Time will tell whether their caution was justified or not. If the Asian arm of AIG floats and receives a valuation greater than the price Prudential was proposing to pay for the business, Mr Thiam and the rest of the Prudential management team will probably feel aggrieved. Yet whether the judgement of the Prudential's owners turns out to be right or wrong, we should be pleased that a set of institutional shareholders has been prepared to scrutinise a management's expansionary plans in the proper fashion.

Throughout the years of the global economic boom we saw passive shareholders approve many risky mergers and "transformational" expansion plans by company boards. The nadir was perhaps Royal Bank of Scotland's disastrous 2007 acquisition of the Dutch bank ABN Amro under Sir Fred Goodwin – a deal which eventually sank RBS and would have wiped out its shareholders had the British taxpayer not come to the rescue.

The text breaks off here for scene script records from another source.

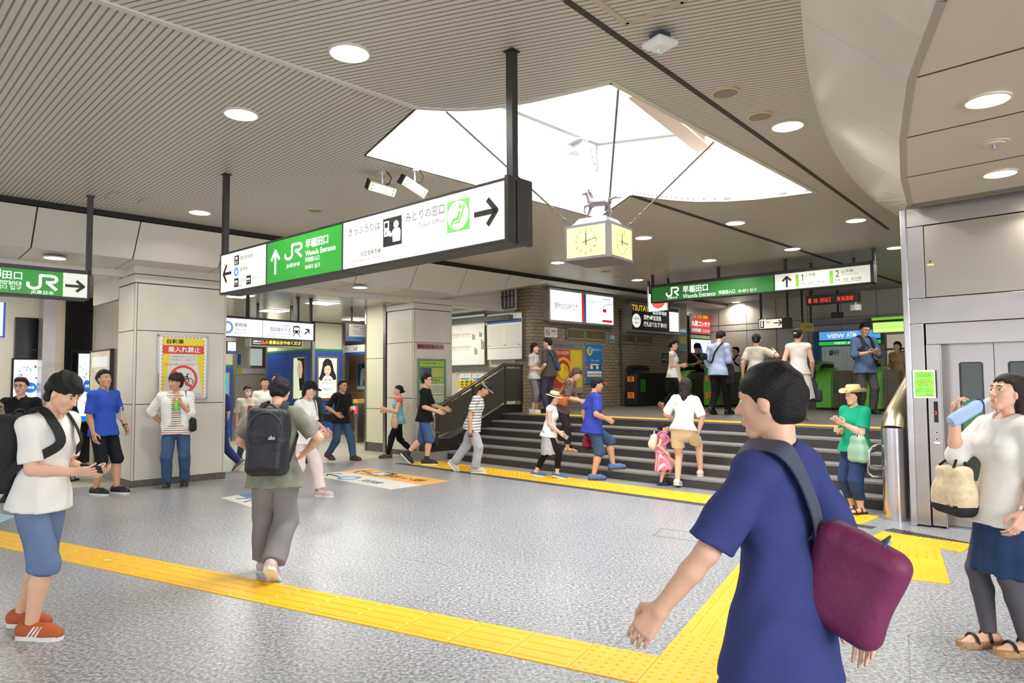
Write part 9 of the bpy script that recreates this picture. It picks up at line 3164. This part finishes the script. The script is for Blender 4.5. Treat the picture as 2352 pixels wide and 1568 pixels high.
backpack(J, 'black backpack worn by the tall man reading his phone before the gates', BAG_BK, .12, .2, .07, -.03)
phone(J, 'dark phone in the hands of the tall man before the gates', 'R')
sling_bag(J, 'small black pouch at the hip of the tall man before the gates', BAG_BK, 'L', -.03, (.08, .03, .06), sw=.015)
person('woman in beige top and cream shorts at the far right edge of the gates', (2066, 938), -60, H=1.58, g='f', lod=.014, top=(fab('top_beige', (176, 146, 112)), .6, .03, .02), bot=('pants', C_CREAM, .3, .02), shoes=(S_BL, S_WH, 'shoe'), hair=('bob', HAIR))
person('dark-haired person passing behind the large green gate', (1858, 912), -70, H=1.46, g='f', lod=.014, top=(C_GREYD, .45, .03, .014), bot=('pants', C_BLACK, 1, .01), shoes=(S_BK, S_BK, 'shoe'), hair=('bob', HAIR))
# 23 woman in green with the straw hat
J = person('woman in green T-shirt, cropped jeans and a curled straw hat standing by the steel post', (1970, 1178), -74, H=1.50, g='f', lod=.009, neck=4, build=1.16, feet={'L': (-.05, .02, 0, 0), 'R': (.055, .0, 0, 0)},
   arms={'L': dict(w=(-.03, .17, -.09), e=(.35, -.5, -1), hd=(-.05, .9, .4), hn=(-.6, -.1, .8), curl=.7), 'R': dict(w=(-.08, .15, -.14), e=(.35, -.7, -.8), curl=.7)},
   top=(C_GREEN, .4, .035, .035), bot=('pants', C_JEAN_D, .84, .014), shoes=(S_BK, S_BK, 'sandal'), hair=('bob', HAIR), extras=[lambda J: brim_hat(J, M_STRAW, None, .74, curl=.26, hgt=.46, z0=.2, pitch=.05)])
hand_bag(J, 'pale green woven bag on the arm of the woman in green', mat('bag_mint', (150, 190, 160), .8, bump=1.0, bscale=90), 'L', (.125, .07, .15), at_elbow=True, hang=.05, sm=M_WHITE)
phone(J, 'pink-white phone held out by the woman in green', 'L', mat('phone_rose', (214, 186, 186), .3))
# 24 girl and the woman beside her
J = person('little girl in a pink check dress starting up the steps', (1528, 1112), 74, top_py=972, g='f', lod=.0085, lean=8, feet={'R': (.05, .0, 0, 0), 'L': (-.05, .12, .10, 0)}, arms={'R': dict(w=(.02, .08, -.24))}, top=(fab('gingham_pink', (214, 130, 150), noise=.3), .12, .0, .012), bot=('skirt', stripe_mat('pink_check', (206, 110, 128), [(226, 190, 196)], .03, 'X', .4), .27, .07), shoes=(fab('shoe_navy', (40, 50, 88)), S_BK, 'shoe'), hair=('bun', HAIR))
backpack(J, 'small cream and pink backpack worn by the little girl', mat('bag_cream_pink', (232, 214, 190), .7, noise=.2, nscale=14), .095, .12, .06, -.02, sm=mat('strap_pink', (220, 130, 180), .7))
J = person('young woman in white blouse and beige shorts stepping onto the stairs beside the girl', (1590, 1116), 150, top_py=868, g='f', lod=.009, lean=8, side=3, neck=4, feet={'L': (-.06, .0, 0, 12), 'R': (.10, .2, .145, 0)}, arms={'R': dict(w=(.03, .08, -.27), e=(1, -.5, 0)), 'L': dict(w=(.02, .14, -.2), e=(.6, -.6, 0))},
   top=(C_WHITE, .46, .0, .03), bot=('pants', fab('shorts_beige', (216, 196, 158)), .32, .02), shoes=(mat('shoe_ivory', (228, 216, 196), .6), S_WH, 'flat'), hair=('long', HAIR_B))
hand_bag(J, 'purple bag just visible left of the young woman in beige shorts', mat('bag_purple', (84, 60, 150), .7), 'L', (.08, .05, .16), hang=.0, at=(.06, 0, .1))
# 25 walker in navy in the foreground
J = person('person in navy T-shirt and navy trousers walking away in the right foreground', (1812, 2085), -138, H=1.66, g='f', lod=.0085, neck=6, build=.9, z=0.0, feet={'L': (-.05, .12, 0, 0), 'R': (.05, -.14, 0, 30)},
   arms={'L': dict(w=(.10, .14, -.25), e=(.6, -.8, 0), curl=.5), 'R': dict(w=(.09, -.06, -.29), e=(.6, -.6, 0), curl=.5)}, turn=-12,
   top=(C_NAVY, .46, .10, .045), bot=('pants', C_NAVY, .9, .03), shoes=(S_BK, S_WH, 'shoe'), hair=('crop', HAIR))
sling_bag(J, 'magenta crossbody bag on the hip of the walker in navy', mat('bag_magenta', (112, 36, 78), .6, bump=.4, bscale=30), 'R', -.085, (.13, .055, .155), back=.20, inw=.2, tl=20, cross=True, sm=mat('strap_slate', (70, 74, 92), .7), sw=.065, soft_=.05)
# 26 woman drinking at the right edge
J = person('woman in white blouse and denim skirt drinking from a bottle at the right edge', (2326, 1490), -84, H=1.63, g='f', lod=.0085, lean=-2, neck=-10, feet={'R': (.045, .06, 0, 0), 'L': (-.045, -.01, 0, 0)},
   arms={'R': dict(w=(-.02, .15, .03), e=(.1, .3, -1), hd=(-.2, .1, .9), hn=(-.8, -.6, .1), curl=1.0), 'L': dict(w=(.03, .05, -.29), e=(.4, -1, 0), curl=.7)},
   top=(C_WHITE, .52, .075, .045), bot=('skirt', C_JEAN_D, .25, .035), over=(fab('leggings_grey', (88, 86, 92), bump=.1), 1.0), shoes=(S_BK, M_CORK, 'sandal'), hair=('long', HAIR_B), extras=[lambda J: wristband(J, 'L', M_ALU)])
mo, hd = J['h'](0, .44, -.27), J['HD']['R']
t = carried(J, 'drink_bottle', 'bottle in a pale blue cloth cover held to the mouth of the drinking woman', 'bottle')
a_ = mo + J['RM'][:, 1] * .01
d_ = nrm(J['fs'] * .84 - J['u'] * .54 + J['rs'] * .12)
MB().tube([Vector(a_), Vector(a_ + d_ * .03), Vector(a_ + d_ * .06), Vector(a_ + d_ * .075)], [.012, .013, .026, .028], 16).build('bottle_neck', mat('clear_plastic', (190, 206, 210), .1), t, smooth='auto')
MB().tube([Vector(a_ + d_ * x) for x in (.07, .09, .22, .27, .285)], [.034, .038, .040, .034, .004], 18).build('cloth_cover', fab('cover_blue', (166, 192, 226)), t, smooth='auto')
b = MB().tube([Vector(a_ + d_ * .07 + V3(.036 * math.cos(q), 0, .036 * math.sin(q))) for q in [2 * math.pi * i / 14 for i in range(14)]], .004, 6, closed=True)
b.tube([Vector(a_ + d_ * x + V3(.041, 0, .01)) for x in (.07, .12, .2, .27)], .004, 6)
b.build('cover_piping', C_NAVY, t)
hand_bag(J, 'straw basket bag with a black base on the raised arm of the drinking woman', M_STRAW2, 'R', (.13, .08, .15), at_elbow=True, hang=.10, at=(0, .02, 0), sm=BAG_BK, bottom=mat('bag_base_black', (30, 32, 30), .8), taper=.8)
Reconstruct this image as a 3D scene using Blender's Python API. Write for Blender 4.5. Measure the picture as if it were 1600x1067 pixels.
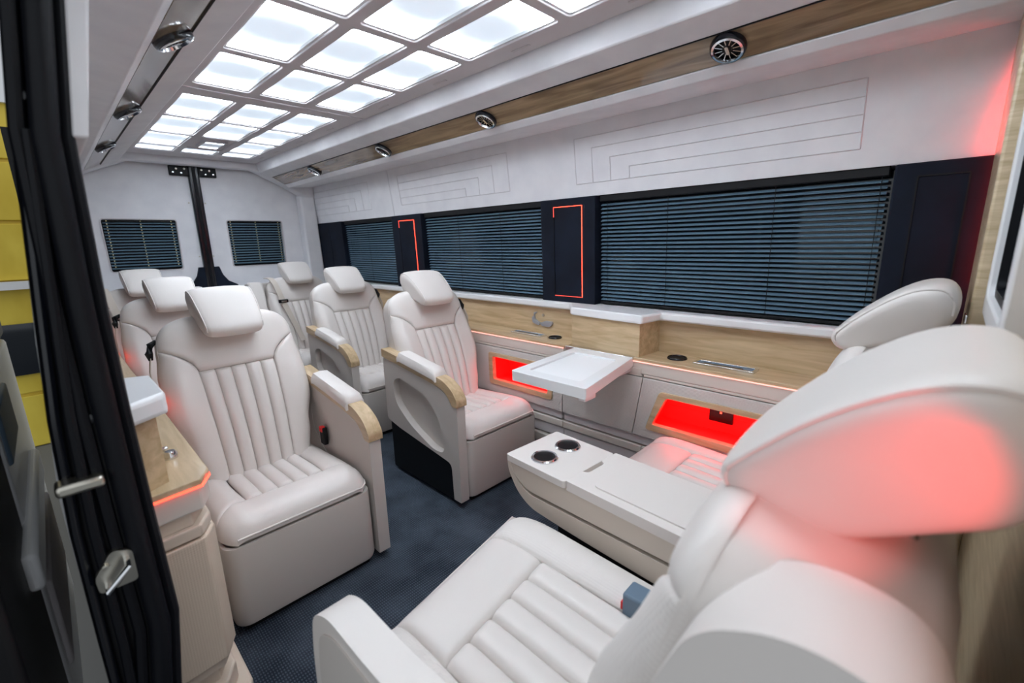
import bpy, bmesh, math, random
from mathutils import Vector, Matrix
from mathutils.geometry import delaunay_2d_cdt
random.seed(4)
for o in list(bpy.data.objects): bpy.data.objects.remove(o)
scn = bpy.context.scene
COL = scn.collection
PI = math.pi
# ------------------------------------------------------------------ camera
F_PIX = 701.5
_r = ((0.0, 0.0, 0.0),) * 3
def camera_axes(vy=(62, 394), vx=(1500, 358)):
    a = Vector((vy[0] - 800, vy[1] - 533.5, F_PIX)).normalized()      # world +Y in camera (x right, y down, z forward)
    b = Vector((vx[0] - 800, vx[1] - 533.5, F_PIX))
    b = (b - a * b.dot(a)).normalized()                               # world +X
    c = b.cross(a)                                                    # world +Z
    if c.y > 0: c = -c
    return b, a, c
_x, _y, _z = camera_axes()
cam_d = bpy.data.cameras.new('camera'); cam = bpy.data.objects.new('camera', cam_d); COL.objects.link(cam)
cam_d.sensor_width = 36.0; cam_d.lens = 36.0 * F_PIX / 1600.0; cam_d.clip_start = 0.02
right = Vector((_x.x, _y.x, _z.x)); down = Vector((_x.y, _y.y, _z.y)); fwd = Vector((_x.z, _y.z, _z.z))
m = Matrix.Identity(4)
for i in range(3):
    m[i][0] = right[i]; m[i][1] = -down[i]; m[i][2] = -fwd[i]
m[0][3], m[1][3], m[2][3] = 0.0, 0.0, 1.25
cam.matrix_world = m
cam_d.dof.use_dof = True; cam_d.dof.focus_distance = 1.9; cam_d.dof.aperture_fstop = 2.8
scn.camera = cam
# ------------------------------------------------------------------ world and exposure
w = bpy.data.worlds.new('world'); scn.world = w; w.use_nodes = True
w.node_tree.nodes['Background'].inputs[0].default_value = (0.88, 0.94, 1.0, 1)
w.node_tree.nodes['Background'].inputs[1].default_value = 0.55
scn.view_settings.view_transform = 'Standard'; scn.view_settings.look = 'None'
scn.view_settings.gamma = 1.0; scn.view_settings.use_curve_mapping = False
scn.view_settings.exposure = 0.68
PANEL_LIGHT = 15.0
# ------------------------------------------------------------------ materials
MATS = {}
def mat(name, col, rough=0.5, metal=0.0, coat=0.0, emit=None, estr=0.0, spec=0.5):
    mt = bpy.data.materials.new(name); mt.use_nodes = True
    b = mt.node_tree.nodes['Principled BSDF']
    b.inputs['Base Color'].default_value = (*col, 1); b.inputs['Roughness'].default_value = rough
    b.inputs['Metallic'].default_value = metal; b.inputs['Coat Weight'].default_value = coat
    b.inputs['Coat Roughness'].default_value = 0.08
    b.inputs['Specular IOR Level'].default_value = spec
    if emit:
        b.inputs['Emission Color'].default_value = (*emit, 1); b.inputs['Emission Strength'].default_value = estr
    MATS[name] = mt
    return mt
def nd(mt, t, **kw):
    n = mt.node_tree.nodes.new(t)
    for k, v in kw.items(): setattr(n, k, v)
    return n
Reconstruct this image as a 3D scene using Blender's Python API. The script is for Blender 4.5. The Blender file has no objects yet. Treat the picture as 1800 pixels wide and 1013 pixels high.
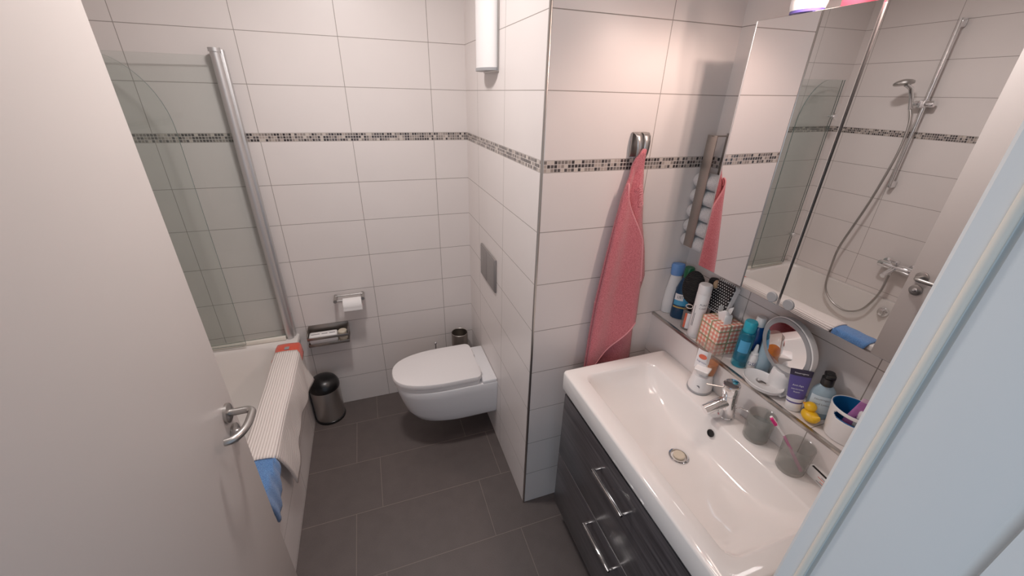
import bpy, bmesh, math, random
from mathutils import Vector, Matrix, Euler
random.seed(7)
S = bpy.context.scene
COL = S.collection
PI = math.pi

# ------------------------------------------------------------------ helpers
def srgb(r, g, b):
    f = lambda c: (c / 255 / 12.92) if c / 255 <= .04045 else ((c / 255 + .055) / 1.055) ** 2.4
    return (f(r), f(g), f(b), 1)

class Nodes:
    def __init__(s, name):
        s.m = bpy.data.materials.new(name); s.m.use_nodes = True
        s.t = s.m.node_tree; s.t.nodes.clear()
        s.out = s.n('ShaderNodeOutputMaterial')
    def n(s, kind, **kw):
        x = s.t.nodes.new(kind)
        for k, v in kw.items(): setattr(x, k, v)
        return x
    def l(s, a, b): s.t.links.new(a, b)
    def put(s, sock, v):
        if isinstance(v, bpy.types.NodeSocket): s.l(v, sock)
        else: sock.default_value = v
    def m_(s, op, a, b=0.0, c=0.0):
        x = s.n('ShaderNodeMath', operation=op)
        s.put(x.inputs[0], a); s.put(x.inputs[1], b); s.put(x.inputs[2], c)
        return x.outputs[0]
    def mix(s, f, a, b):
        x = s.n('ShaderNodeMix', data_type='RGBA')
        s.put(x.inputs[0], f); s.put(x.inputs[6], a); s.put(x.inputs[7], b)
        return x.outputs[2]
    def xyz(s, local=False):
        if local:
            src = s.n('ShaderNodeTexCoord').outputs['Object']
        else:
            src = s.n('ShaderNodeNewGeometry').outputs['Position']
        sp = s.n('ShaderNodeSeparateXYZ'); s.l(src, sp.inputs[0])
        return sp.outputs, src
    def bsdf(s, col, rough=.5, metal=0., **kw):
        b = s.n('ShaderNodeBsdfPrincipled')
        s.put(b.inputs['Base Color'], col); s.put(b.inputs['Roughness'], rough); s.put(b.inputs['Metallic'], metal)
        for k, v in kw.items(): s.put(b.inputs[k.replace('_', ' ')], v)
        s.l(b.outputs[0], s.out.inputs[0]); return b
    def bump(s, b, h, dist=.001, strength=1.):
        x = s.n('ShaderNodeBump'); x.inputs['Distance'].default_value = dist; x.inputs['Strength'].default_value = strength
        s.l(h, x.inputs['Height']); s.l(x.outputs[0], b.inputs['Normal'])

def plain(name, col, rough=.5, metal=0., noise=0., scale=60, **kw):
    g = Nodes(name); c = col
    if noise:
        nz = g.n('ShaderNodeTexNoise'); nz.inputs['Scale'].default_value = scale
        g.l(g.n('ShaderNodeTexCoord').outputs['Object'], nz.inputs[0])
        d = tuple(x * (1 - noise) for x in col[:3]) + (1,)
        c = g.mix(nz.outputs[0], d, col)
    g.bsdf(c, rough, metal, **kw); return g.m

def joint_mask(g, u, u0, w, half):
    f = g.m_('FRACT', g.m_('ADD', g.m_('DIVIDE', g.m_('SUBTRACT', u, u0), w), 50.5))
    d = g.m_('MULTIPLY', g.m_('ABSOLUTE', g.m_('SUBTRACT', f, .5)), w)
    return g.m_('LESS_THAN', d, half)

TILE = srgb(229, 220, 216)
def wall_tile(name, axis, u0, w=.4, border=True, tint=TILE):
    g = Nodes(name); o, pos = g.xyz(); u, z = o[axis], o[2]
    if border:
        up = g.m_('GREATER_THAN', z, 1.637)
        zz = g.m_('SUBTRACT', z, g.m_('MULTIPLY', up, .037))
    else: zz = g.m_('SUBTRACT', z, .013)
    gm = g.m_('MAXIMUM', joint_mask(g, u, u0, w, .0013), joint_mask(g, zz, 0.0, .2, .0013))
    nz = g.n('ShaderNodeTexNoise'); nz.inputs['Scale'].default_value = 5; g.l(pos, nz.inputs[0])
    base = g.mix(nz.outputs[0], tint, tuple(c * .94 for c in tint[:3]) + (1,))
    col = g.mix(gm, base, srgb(150, 141, 134)); rough = g.m_('ADD', .34, g.m_('MULTIPLY', gm, .4))
    if border:
        inb = g.m_('MULTIPLY', g.m_('GREATER_THAN', z, 1.6), g.m_('LESS_THAN', z, 1.637))
        c = .0123
        vec = g.n('ShaderNodeCombineXYZ')
        g.l(g.m_('FLOOR', g.m_('DIVIDE', g.m_('ADD', u, 5.), c)), vec.inputs[0])
        g.l(g.m_('FLOOR', g.m_('DIVIDE', g.m_('SUBTRACT', z, 1.6), c)), vec.inputs[1])
        wn = g.n('ShaderNodeTexWhiteNoise', noise_dimensions='2D'); g.l(vec.outputs[0], wn.inputs['Vector'])
        r = g.n('ShaderNodeValToRGB'); r.color_ramp.interpolation = 'CONSTANT'
        el = r.color_ramp.elements
        cols = [(0, (52, 47, 48)), (.24, (78, 72, 72)), (.42, (112, 104, 100)), (.6, (140, 129, 122)), (.76, (168, 155, 146)), (.9, (196, 184, 174))]
        el[0].position, el[0].color = 0, srgb(*cols[0][1]); el[1].position, el[1].color = cols[1][0], srgb(*cols[1][1])
        for p, q in cols[2:]:
            e = el.new(p); e.color = srgb(*q)
        g.l(wn.outputs[0], r.inputs[0])
        mg = g.m_('MAXIMUM', joint_mask(g, g.m_('ADD', u, 5.), 0., c, .0011), joint_mask(g, g.m_('SUBTRACT', z, 1.6), 0., c, .0011))
        mc = g.mix(mg, r.outputs[0], srgb(196, 186, 180))
        col = g.mix(inb, col, mc)
        gm = g.m_('MULTIPLY', gm, g.m_('SUBTRACT', 1., inb))
        rough = g.mix(inb, rough, g.m_('ADD', .2, g.m_('MULTIPLY', mg, .5)))
    b = g.bsdf(col, rough)
    g.bump(b, g.m_('SUBTRACT', 1., gm), .0012, .6)
    return g.m

def floor_tile(name):
    g = Nodes(name); o, pos = g.xyz(); x, y = o[0], o[1]
    row = g.m_('FLOOR', g.m_('DIVIDE', g.m_('ADD', y, 6.285 - .308 * 0 ), .3085))
    odd = g.m_('SUBTRACT', 1., g.m_('MODULO', row, 2.))
    xs = g.m_('ADD', x, g.m_('MULTIPLY', odd, .121))
    gm = g.m_('MAXIMUM', joint_mask(g, xs, -.6595, .604, .0014), joint_mask(g, y, -.1165, .3085, .0014))
    nz = g.n('ShaderNodeTexNoise'); nz.inputs['Scale'].default_value = 14; nz.inputs['Detail'].default_value = 6; g.l(pos, nz.inputs[0])
    n2 = g.n('ShaderNodeTexNoise'); n2.inputs['Scale'].default_value = 260; g.l(pos, n2.inputs[0])
    v = g.m_('MULTIPLY', g.m_('ADD', nz.outputs[0], n2.outputs[0]), .5)
    base = g.mix(v, srgb(66, 58, 57), srgb(98, 88, 85))
    col = g.mix(gm, base, srgb(118, 106, 100))
    b = g.bsdf(col, .5); g.bump(b, g.m_('SUBTRACT', n2.outputs[0], gm), .0008, .5)
    return g.m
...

Shareholder capitalism works when shareholders do their job. That means reining in hubristic, empire-building managements. It means ignoring the self-interested propaganda of bankers and corporate lawyers, who stand to make large fees from merger activity. It means concentrating ruthlessly on the interests of those whose money they are investing (in other words those of us who invest in ordinary pension funds).

So often in recent years institutional shareholders have unthinkingly swallowed plans that they should have questioned. So often they have thought about short-term gains, rather than long-term value. So often they have accepted the fallacious notion that bigger necessarily means better. If the rejection of the Prudential's Asian expansion means institutional shareholders are finally waking up to their responsibilities, that is something that deserves to be applauded to the rafters.